*YOUR OBJECTIVE*
In the data that follows, count each line holding the string "Write"; answer with the number only.

*SUPPLIED DATA*
□ □ □

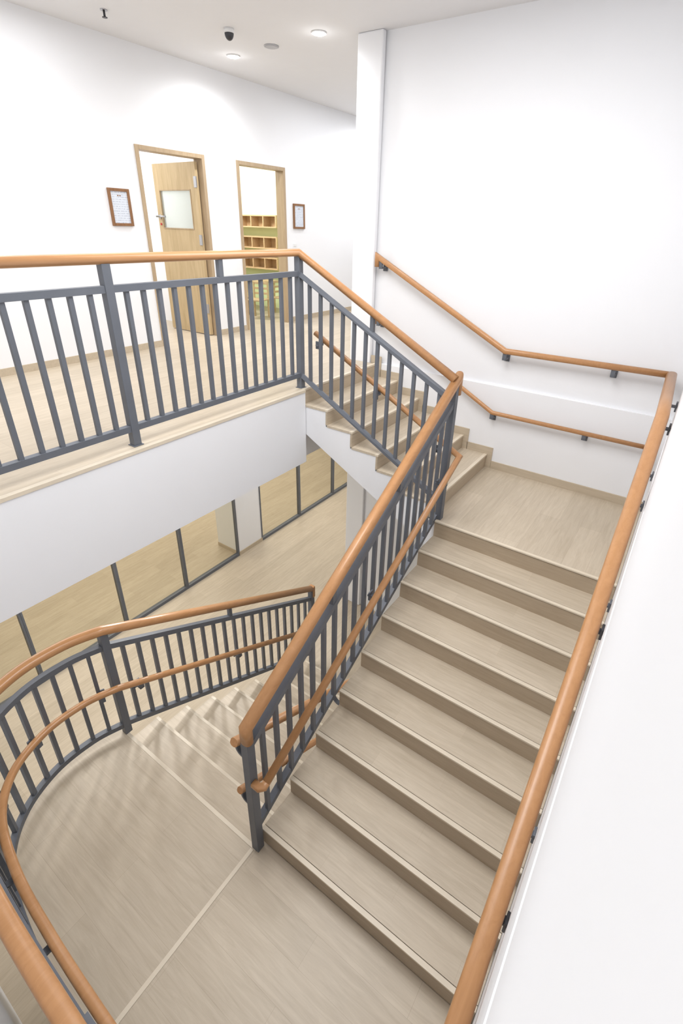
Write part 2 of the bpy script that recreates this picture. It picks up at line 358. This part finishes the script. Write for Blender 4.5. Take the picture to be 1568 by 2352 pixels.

□ □ □

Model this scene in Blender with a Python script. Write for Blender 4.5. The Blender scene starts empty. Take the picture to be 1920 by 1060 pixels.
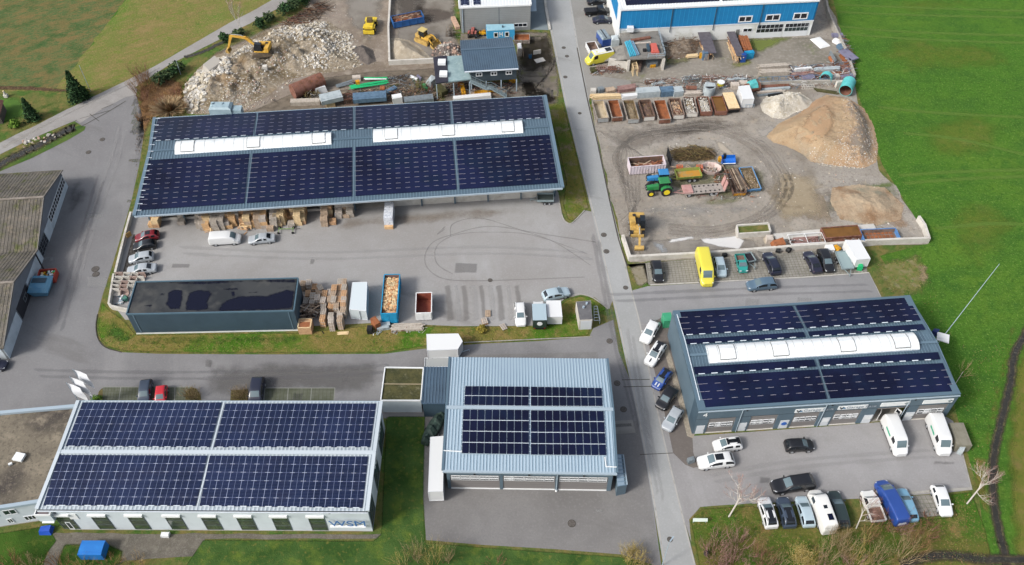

□ □ □

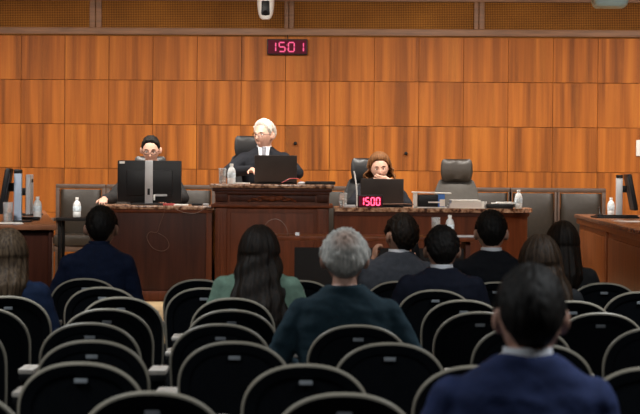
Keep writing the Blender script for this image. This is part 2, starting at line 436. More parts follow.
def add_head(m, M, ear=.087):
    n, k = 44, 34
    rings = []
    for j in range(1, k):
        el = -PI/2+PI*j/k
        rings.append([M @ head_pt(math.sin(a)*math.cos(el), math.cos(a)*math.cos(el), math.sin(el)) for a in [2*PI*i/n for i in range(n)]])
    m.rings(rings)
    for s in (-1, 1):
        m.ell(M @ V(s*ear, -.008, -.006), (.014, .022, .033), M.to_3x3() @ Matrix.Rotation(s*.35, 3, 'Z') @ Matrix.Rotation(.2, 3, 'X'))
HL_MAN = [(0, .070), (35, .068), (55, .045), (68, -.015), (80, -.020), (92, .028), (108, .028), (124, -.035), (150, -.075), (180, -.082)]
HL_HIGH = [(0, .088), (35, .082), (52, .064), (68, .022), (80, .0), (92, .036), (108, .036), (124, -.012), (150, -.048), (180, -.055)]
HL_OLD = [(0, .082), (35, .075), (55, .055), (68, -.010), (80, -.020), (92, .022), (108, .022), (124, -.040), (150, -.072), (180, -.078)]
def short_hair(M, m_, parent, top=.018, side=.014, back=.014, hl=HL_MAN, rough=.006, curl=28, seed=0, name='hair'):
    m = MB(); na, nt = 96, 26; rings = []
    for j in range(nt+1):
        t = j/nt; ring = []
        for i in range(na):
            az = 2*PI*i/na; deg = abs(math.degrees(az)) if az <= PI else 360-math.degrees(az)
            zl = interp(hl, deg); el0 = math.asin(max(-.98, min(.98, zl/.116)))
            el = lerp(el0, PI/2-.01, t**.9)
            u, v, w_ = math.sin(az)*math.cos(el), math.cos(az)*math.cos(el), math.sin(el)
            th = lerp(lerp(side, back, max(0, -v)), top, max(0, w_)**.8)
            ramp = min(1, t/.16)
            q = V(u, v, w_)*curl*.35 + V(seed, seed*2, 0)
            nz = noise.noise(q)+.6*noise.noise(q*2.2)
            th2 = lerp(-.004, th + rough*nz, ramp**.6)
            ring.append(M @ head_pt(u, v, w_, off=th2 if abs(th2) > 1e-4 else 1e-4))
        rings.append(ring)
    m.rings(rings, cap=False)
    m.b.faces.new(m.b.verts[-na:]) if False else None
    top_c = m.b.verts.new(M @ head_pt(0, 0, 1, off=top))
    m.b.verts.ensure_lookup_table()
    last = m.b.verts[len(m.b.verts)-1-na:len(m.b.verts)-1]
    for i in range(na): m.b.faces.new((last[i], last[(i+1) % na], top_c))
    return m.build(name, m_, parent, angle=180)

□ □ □

*ANSWER TO THE EXERCISE*
2